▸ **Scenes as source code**
%%

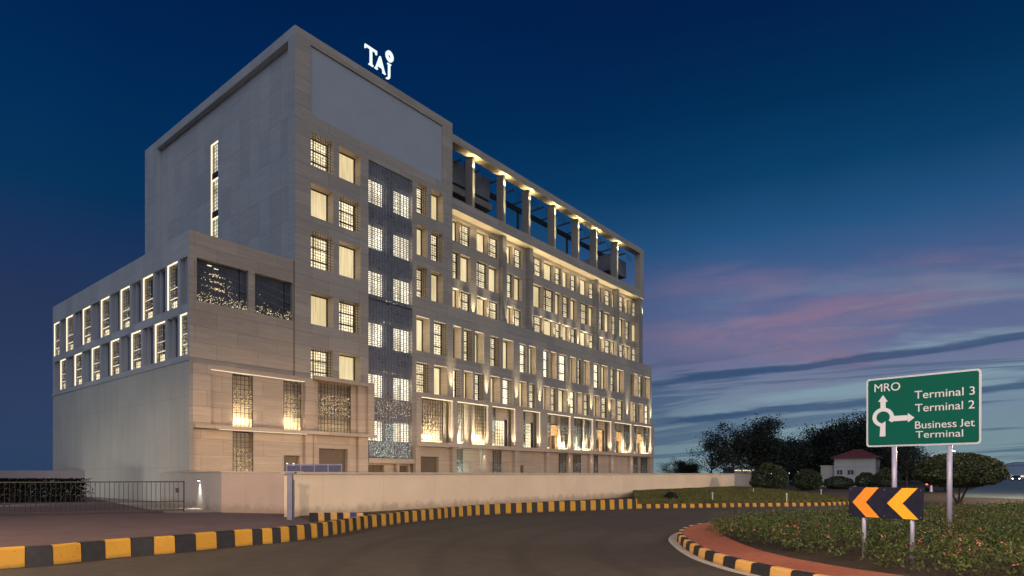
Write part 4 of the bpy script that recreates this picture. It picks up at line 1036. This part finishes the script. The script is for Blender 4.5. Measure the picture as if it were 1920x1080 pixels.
# ------------------------------------------------------------------ foliage
def leaf_quads(centres, size, rng, flat=.0):
    n = len(centres); a = rng.normal(size=(n, 3)); a /= np.linalg.norm(a, axis=1)[:, None]
    b = rng.normal(size=(n, 3)); b -= (a*b).sum(1)[:, None]*a; b /= np.linalg.norm(b, axis=1)[:, None]
    s_ = size*rng.uniform(.6, 1.35, n)[:, None]
    return np.stack([centres-a*s_, centres-b*s_*.45, centres+a*s_, centres+b*s_*.45], 1)
def make_tree(seed, h, cw, trunk, nlimb, clumps, per, leaf, sparse=.0, mats=('leaf_dark',), zlow=.35):
    rng = np.random.default_rng(seed); rr = random.Random(seed); mb = MB()
    top = Vector((rr.uniform(-.3, .3), rr.uniform(-.3, .3), h*.55)); p = Vector((0, 0, 0)); r = trunk
    for k in range(5):
        q = Vector((0,0,0)).lerp(top, (k+1)/5)+Vector((rr.uniform(-.12, .12), rr.uniform(-.12, .12), 0)); mb.tube(p, q, r, r*.82, 'bark', 8); p = q; r *= .82
    tips = []
    for k in range(nlimb):
        f = rr.uniform(.35, 1); b = top*f; w = 2*math.pi*k/nlimb+rr.uniform(-.4, .4); ln = cw*rr.uniform(.35, .85)*(1.2-.4*f)
        e = b+Vector((math.cos(w)*ln, math.sin(w)*ln, h*rr.uniform(.1, .38))); e.z = min(e.z, h*.95)
        mid = b.lerp(e, .5)+Vector((0, 0, -.15)); r0 = trunk*.45
        mb.tube(b, mid, r0, r0*.6, 'bark', 6, False); mb.tube(mid, e, r0*.6, r0*.25, 'bark', 5, False)
        for j in range(3):
            e2 = e+Vector((rr.uniform(-1, 1), rr.uniform(-1, 1), rr.uniform(-.1, .8)))*cw*.28
            mb.tube(mid.lerp(e, .6), e2, r0*.28, r0*.1, 'bark', 4, False); tips.append(e2)
        tips.append(e)
    cen = []
    for k in range(clumps):
        if rr.random() < .75: c = np.array(rr.choice(tips))+rng.normal(0, cw*.10, 3)
        else:
            w = rr.uniform(0, 6.28); q = cw*math.sqrt(rr.random())*.8; c = np.array((math.cos(w)*q, math.sin(w)*q, h*rr.uniform(zlow, .95)))
        c[2] = min(c[2], h*.96); s_ = cw*rr.uniform(.09, .22)
        cen.append(c+rng.normal(0, 1, (per, 3))*np.array([s_, s_, s_*.7]))
    cen = np.concatenate(cen); mi = rng.integers(0, len(mats), len(cen))
    return mb, leaf_quads(cen, leaf, rng), mats, mi
def place_tree(name, spec, loc, label, cat, group=None, rz=0, sc_=1, first=[None]):
    r = empty(name, loc, rz); r.scale = (sc_,)*3; tag(r, label, cat, group)
    mb, Q, mats, mi = spec
    if isinstance(mb, MB):
        t_ = mb.build('trunk', r); c_ = quads_mesh('crown', Q, list(mats), mi, r); spec[0] = t_.data; spec[1] = c_.data
    else:
        for nm, me in (('trunk', mb), ('crown', Q)):
            o = bpy.data.objects.new(nm, me); C.objects.link(o); o.parent = r
    return r
sp = [list(make_tree(11, 9.5, 4.2, .25, 11, 52, 90, .16)), list(make_tree(12, 9.0, 4.0, .22, 9, 130, 130, .17)), list(make_tree(13, 8.0, 4.6, .24, 9, 120, 130, .17)),
      list(make_tree(14, 8, 3.6, .16, 12, 34, 60, .13))]
def at_px(px, Y): return ((px-960)/F*Y, Y, 0)
tl = [  # px centre, depth, top py, spec, label
 (1258, 92, 858, 3, 'low thin tree just right of the hotel end, behind the wall'),
 (1290, 98, 866, 2, 'low dark tree next to the thin one, behind the wall'),
 (1333, 90, 812, 3, 'slender open tree on the left edge of the dark tree group'),
 (1374, 88, 786, 0, 'tall airy tree with sky showing through its crown'),
 (1420, 92, 790, 1, 'dense tall tree beside the airy one'),
 (1462, 96, 826, 2, 'dark mid-height tree left of the dip in the tree line'),
 (1500, 100, 830, 1, 'lower dark tree in the middle of the tree line'),
 (1540, 98, 808, 2, 'dark pointed tree left of the white house'),
 (1572, 100, 796, 1, 'dark tree right behind the left part of the white house'),
 (1606, 96, 782, 1, 'tallest rounded tree behind the maroon roof'),
 (1650, 104, 812, 2, 'dark tree behind the left post of the green sign'),
 (1700, 80, 822, 0, 'sparse branching tree seen below the green sign'),
 (1560, 60, 0, 0, None)]
hs_ = {0: 9.5*.98, 1: 9.0*.98, 2: 8.0*.98, 3: 8*.98}
for i, (px, Y, py, k, lb) in enumerate(tl):
    if not lb: continue
    H_ = EYE+(HY-py)/F*Y
    place_tree('tree', sp[k], at_px(px, Y), lb, 'tree', 'dark trees behind the wall', i*1.3, H_/hs_[k])
wood = []
rngw = np.random.default_rng(9)
for q in range(60):
    Y = rngw.uniform(112, 135); px = rngw.uniform(1430, 1720); x_ = (px-960)/F*Y; hgt = rngw.uniform(3.0, 5.6)
    wood.append(np.array([x_, Y, 0])+rngw.normal(0, 1, (700, 3))*np.array([2.2, 1.5, 0])+np.stack([np.zeros(700), np.zeros(700), rngw.uniform(.1, 1, 700)**.8*hgt], 1))
o = quads_mesh('distant_wood', leaf_quads(np.concatenate(wood), .28, rngw), ['leaf_dark']); tag(o, 'dark mass of far woodland behind the single trees', 'woodland', kind='stuff')
def bush(name, loc, rx, rz_, label, cat='bush', group='clipped round bushes', n=5200, leaf=.09, trunk=.0, mats=('leaf_mid', 'leaf_dark'), flat=1.0, noise_=.05):
    rng = np.random.default_rng(int(abs(loc[0]*31+loc[1]*7))+1)
    d = rng.normal(size=(n, 3)); d /= np.linalg.norm(d, axis=1)[:, None]
    lump = 1+noise_*np.sin(d[:, 0]*6+1)*np.cos(d[:, 1]*5+loc[0])+noise_*np.sin(d[:, 2]*9+d[:, 0]*4)
    rr_ = rng.uniform(.72, 1.03, n)**.6*lump
    P = d*rr_[:, None]; P[:, 2] = np.where(P[:, 2] < 0, P[:, 2]*.62, P[:, 2])
    P = P*np.array([rx, rx, rz_])
    zc = trunk+rz_*.62
    P[:, 2] += zc
    r = empty(name, loc); tag(r, label, cat, group)
    mb = MB()
    for k in range(3 if trunk else 2):
        w = k*2.1; mb.tube((math.cos(w)*.06, math.sin(w)*.06, 0), (math.cos(w)*rx*.4, math.sin(w)*rx*.4, zc), .07 if trunk else .03, .03, 'bark', 6)
    mb.build('trunk', r)
    mi = (rng.random(n) < .35).astype(int)
    quads_mesh('foliage', leaf_quads(P, leaf, rng), list(mats), mi if len(mats) > 1 else np.zeros(n), r); return r
def bb(px, py, pxw, top, Y, label, **k):
    b = G(px, py) if Y is None else Vector(at_px(px, Y)); Yd = b.y
    rx = pxw/F*Yd/2; H_ = EYE+(HY-top)/F*Yd-b.z
    tr = k.get('trunk', 0); return bush(k.pop('name', 'round_bush'), (b.x, b.y, 0), rx, (H_-tr)/1.62, label, **k)
bb(1442, 920, 64, 869, 56, 'large round dark green bush at the far end of the cream wall', n=7000)
bb(1514, 914, 52, 880, 66, 'spreading dark bush between the round bush and the white house', group='bushes by the white house')
bb(1572, 914, 52, 893, 72, 'low flat bush in front of the white house windows', group='bushes by the white house')
bb(1624, 914, 38, 886, 70, 'small round bush at the right corner of the white house', group='bushes by the white house')
bb(1664, 914, 46, 878, 66, 'dark round bush behind the left post of the green sign', group='bushes by the white house')
bb(1257.5, 943, 26, 922, 35.5, 'tiny clipped dome shrub on the lawn by the striped kerb', n=2200, leaf=.05, mats=('leaf_dark',), group='clipped shrubs')
tp = at_px(1797, 36)
bush('topiary_tree', (tp[0], tp[1], 0), 73/F*36, .0+(EYE+(HY-850)/F*36-.95)/1.62, 'big mushroom-shaped topiary tree on a short trunk right of the green sign', 'tree', None, 16000, .085, .95, ('leaf_mid', 'leaf_dark'), noise_=.03)
# flower bed of the roundabout
bed = [(p.x, p.y) for p in offset(rbp, 1.75)]
bed = [p for p in bed if True]
poly = [(5.0,15.4),(5.35,16.6),(6.4,18.3),(8.2,19.6),(11,20.8),(15,22.4),(24,27),(30,30),(30,6),(12,6.4),(8.4,7.2),(6.9,8.4),(6.15,9.6),(5.75,10.7),(5.4,12.0),(5.1,13.6)]
px_, py_ = np.array(poly)[:, 0], np.array(poly)[:, 1]
def inside(x, y):
    c = np.zeros(len(x), bool); j = len(poly)-1
    for i in range(len(poly)):
        xi, yi, xj, yj = px_[i], py_[i], px_[j], py_[j]
        with np.errstate(divide='ignore', invalid='ignore'): cond = ((yi > y) != (yj > y)) & (x < (xj-xi)*(y-yi)/(yj-yi)+xi)
        c ^= cond; j = i
    return c
def edge(x, y):
    d = np.full(len(x), 9.0)
    for i in range(len(poly)):
        ax, ay = poly[i]; bx, by = poly[(i+1) % len(poly)]; ex, ey = bx-ax, by-ay
        t_ = np.clip(((x-ax)*ex+(y-ay)*ey)/(ex*ex+ey*ey), 0, 1); d = np.minimum(d, np.hypot(x-ax-t_*ex, y-ay-t_*ey))
    return d
rng = np.random.default_rng(21)
def scatter(n, xr, yr):
    x = rng.uniform(*xr, n); y = rng.uniform(*yr, n); k = inside(x, y); return x[k], y[k]
tuft_x, tuft_y = scatter(15000, (4.9, 26), (6, 28))
vis = (np.abs(tuft_x/tuft_y) < 1.15); tuft_x, tuft_y = tuft_x[vis], tuft_y[vis]
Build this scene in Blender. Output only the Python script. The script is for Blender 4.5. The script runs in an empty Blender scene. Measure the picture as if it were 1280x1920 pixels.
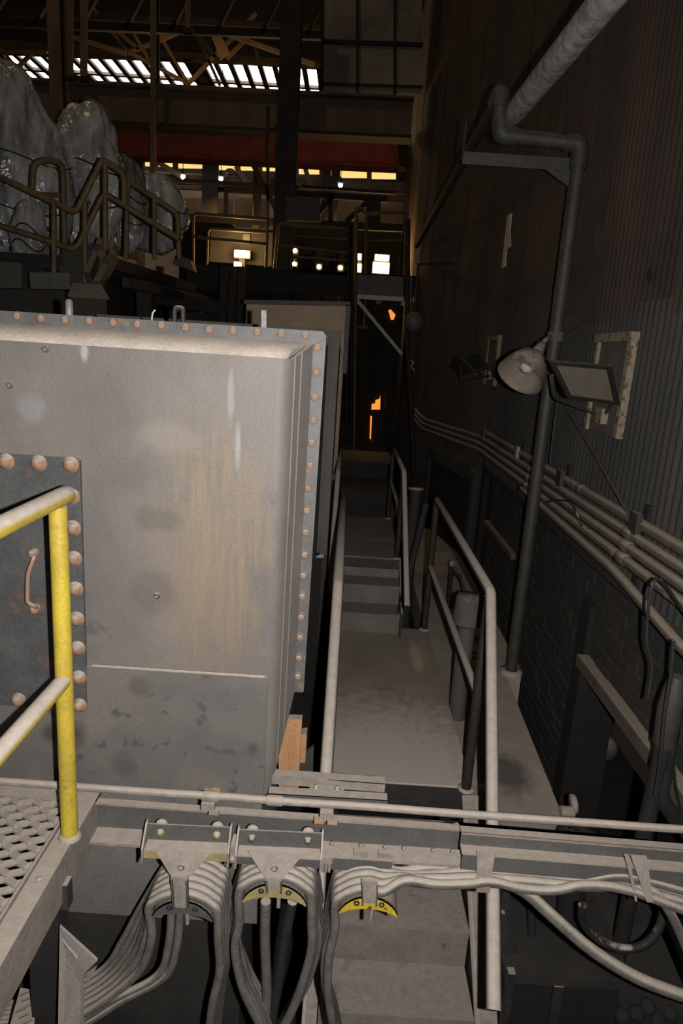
import bpy, math, random
from mathutils import Vector as V, Matrix
random.seed(7)
SC = bpy.context.scene
COL = SC.collection

# ------------------------------------------------------------------ camera
F, CX, CY, H = 1250.0, 640.0, 960.0, 1.55
PITCH, ROLL = math.radians(13.4), math.radians(-3.71)
f_ = V((0, math.cos(PITCH), -math.sin(PITCH)))
r_ = V((1, 0, 0)); u_ = r_.cross(f_)
RX = math.cos(ROLL)*r_ - math.sin(ROLL)*u_
UX = math.sin(ROLL)*r_ + math.cos(ROLL)*u_
O = V((0, 0, H))
cam_d = bpy.data.cameras.new('camera')
cam_d.sensor_fit = 'VERTICAL'; cam_d.sensor_height = 36.0
cam_d.lens = F/1920*36; cam_d.clip_start = 0.05; cam_d.clip_end = 200
cam = bpy.data.objects.new('camera', cam_d); COL.objects.link(cam)
cam.matrix_world = Matrix(((RX.x, UX.x, -f_.x, O.x), (RX.y, UX.y, -f_.y, O.y), (RX.z, UX.z, -f_.z, O.z), (0, 0, 0, 1)))
SC.camera = cam

# ------------------------------------------------------------------ light
w = bpy.data.worlds.new('world'); SC.world = w; w.use_nodes = True
w.node_tree.nodes['Background'].inputs[0].default_value = (0.9, 0.72, 0.5, 1)
w.node_tree.nodes['Background'].inputs[1].default_value = 0.012
fl = bpy.data.lights.new('camera_flash', 'SPOT'); fl.energy = 375; fl.shadow_soft_size = 0.012
fl.color = (1, 0.955, 0.905); fl.spot_size = math.radians(165); fl.spot_blend = 1.0
flo = bpy.data.objects.new('camera_flash', fl); COL.objects.link(flo)
flo.location = (0.105, -0.01, H+0.005)
flo.rotation_euler = (math.radians(90-8), 0, math.radians(4))
SC.view_settings.view_transform = 'Standard'; SC.view_settings.look = 'None'
SC.view_settings.gamma = 1.0; SC.view_settings.use_curve_mapping = False
SC.view_settings.exposure = 0.0

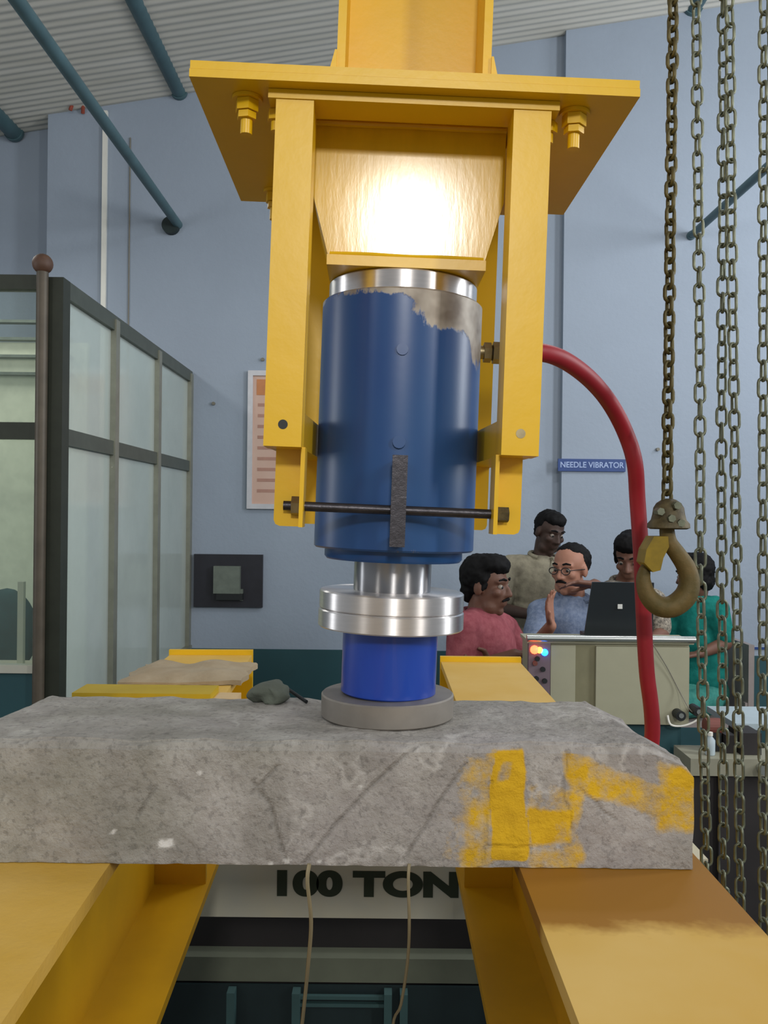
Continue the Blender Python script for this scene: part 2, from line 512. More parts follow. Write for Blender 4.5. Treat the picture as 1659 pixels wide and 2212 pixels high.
# sign
def wall_rect(u0, u1, v0, v1, y):
    a, b = at(u0, v1, y), at(u1, v0, y)
    return a.x, b.x, a.z, b.z
x0, x1, z0, z1 = wall_rect(1205, 1351, 994, 1016, WY - 0.08)
root = empty('needle_vibrator_sign', ((x0 + x1) / 2, WY - 0.08, z0), 'small blue wall sign reading NEEDLE VIBRATOR in pale letters', 'sign')
obj('sign_board', box(x0, x1, WY - 0.088, WY - 0.07, z0 - .005, z1 + .005), M['sign_blue'], root, bevel=0.002)
me = text_mesh('NEEDLE VIBRATOR', 0.058, bold=0.0009, extrude=0.001)
me.materials.append(M['sign_white'])
tx = new_obj('lettering', me, root)
wtx = max(v.co.x for v in me.vertices) - min(v.co.x for v in me.vertices)
tx.location = (0, -0.0085, (z1 - z0) / 2)
tx.rotation_euler = (math.pi / 2, 0, 0)
tx.scale = ((x1 - x0) * 0.94 / wtx, 0.95, 1)
# framed chart
x0, x1, z0, z1 = wall_rect(534, 688, 803, 1099, WY)
root = empty('framed_chart', ((x0 + x1) / 2, WY, z0), 'framed pinkish wall chart half hidden behind the left yellow arm', 'chart')
y = WY - 0.03
bm = bmesh.new()
for q in ((x0, x0 + .035, z0, z1), (x1 - .035, x1, z0, z1), (x0 + .035, x1 - .035, z0, z0 + .035), (x0 + .035, x1 - .035, z1 - .035, z1)):
    box(q[0], q[1], y, WY, q[2], q[3], bm)
obj('frame', bm, M['frame'], root)
obj('chart_sheet', box(x0 + .03, x1 - .03, WY - .016, WY - .002, z0 + .03, z1 - .03), M['chart'], root)
obj('chart_heading', box(x0 + .06, x1 - .06, WY - .018, WY - .015, z1 - .17, z1 - .06), M['chart_top'], root)
bm = bmesh.new()
for i in range(9):
    zz = z1 - .25 - i * .075
    if zz < z0 + .06: break
    box(x0 + .07, x0 + .25 + .12 * random.random(), WY - .0175, WY - .0155, zz, zz + .022, bm)
o = obj('chart_lines', bm, M['chart_line'], root); o['kind'] = 'stuff'
# exhaust opening with grey unit
x0, x1, z0, z1 = wall_rect(420, 569, 1198, 1310, WY)
root = empty('switch_board', ((x0 + x1) / 2, WY, z0), 'dark rectangular board with a square grey unit on the wall beside the glass cabin', 'switchboard')
obj('board', box(x0, x1, WY - 0.03, WY, z0, z1), M['bakelite'], root, bevel=0.006)
a0, a1, b0, b1 = wall_rect(465, 522, 1222, 1280, WY)
obj('grey_unit', box(a0, a1, WY - 0.075, WY - 0.025, b0, b1), M['meter'], root, bevel=0.008)
obj('unit_base', box(a0 + .02, a1 + .02, WY - 0.07, WY - 0.028, b0 - 0.045, b0), M['black'], root, bevel=0.004)
obj('switch_lever', box(a1, a1 + .018, WY - .06, WY - .03, b0 - .05, b0 + .03), M['meter'], root, bevel=.003)
for (u, v) in ((462, 872), (568, 777), (1420, 971)):
    p = at(u, v, WY - (0.07 if u > 1211 else 0))
    tag(obj('wall_peg', cyl((p.x, p.y - .02, p.z), (p.x, p.y + .003, p.z), 0.012, 8), M['cable']), {462: 'small dark peg in the wall between glass cabin and chart', 568: 'small dark peg in the wall just above the chart', 1420: 'small dark peg in the wall beside the thick chain'}[u], 'peg')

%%

▸ **Exercise requirements**
Go to the line containing "Build this scene" and copy exactly from there through the line containing "SC.view_settings.exposure = 0.0", both included, and nothing more. Pictures are excluded.

▸ **Written solution**
Build this scene in Blender. Output only the Python script. The script is for Blender 4.5. The script runs in an empty Blender scene. Measure the picture as if it were 1280x1920 pixels.
import bpy, math, random
from mathutils import Vector as V, Matrix
random.seed(7)
SC = bpy.context.scene
COL = SC.collection

# ------------------------------------------------------------------ camera
F, CX, CY, H = 1250.0, 640.0, 960.0, 1.55
PITCH, ROLL = math.radians(13.4), math.radians(-3.71)
f_ = V((0, math.cos(PITCH), -math.sin(PITCH)))
r_ = V((1, 0, 0)); u_ = r_.cross(f_)
RX = math.cos(ROLL)*r_ - math.sin(ROLL)*u_
UX = math.sin(ROLL)*r_ + math.cos(ROLL)*u_
O = V((0, 0, H))
cam_d = bpy.data.cameras.new('camera')
cam_d.sensor_fit = 'VERTICAL'; cam_d.sensor_height = 36.0
cam_d.lens = F/1920*36; cam_d.clip_start = 0.05; cam_d.clip_end = 200
cam = bpy.data.objects.new('camera', cam_d); COL.objects.link(cam)
cam.matrix_world = Matrix(((RX.x, UX.x, -f_.x, O.x), (RX.y, UX.y, -f_.y, O.y), (RX.z, UX.z, -f_.z, O.z), (0, 0, 0, 1)))
SC.camera = cam

# ------------------------------------------------------------------ light
w = bpy.data.worlds.new('world'); SC.world = w; w.use_nodes = True
w.node_tree.nodes['Background'].inputs[0].default_value = (0.9, 0.72, 0.5, 1)
w.node_tree.nodes['Background'].inputs[1].default_value = 0.012
fl = bpy.data.lights.new('camera_flash', 'SPOT'); fl.energy = 375; fl.shadow_soft_size = 0.012
fl.color = (1, 0.955, 0.905); fl.spot_size = math.radians(165); fl.spot_blend = 1.0
flo = bpy.data.objects.new('camera_flash', fl); COL.objects.link(flo)
flo.location = (0.105, -0.01, H+0.005)
flo.rotation_euler = (math.radians(90-8), 0, math.radians(4))
SC.view_settings.view_transform = 'Standard'; SC.view_settings.look = 'None'
SC.view_settings.gamma = 1.0; SC.view_settings.use_curve_mapping = False
SC.view_settings.exposure = 0.0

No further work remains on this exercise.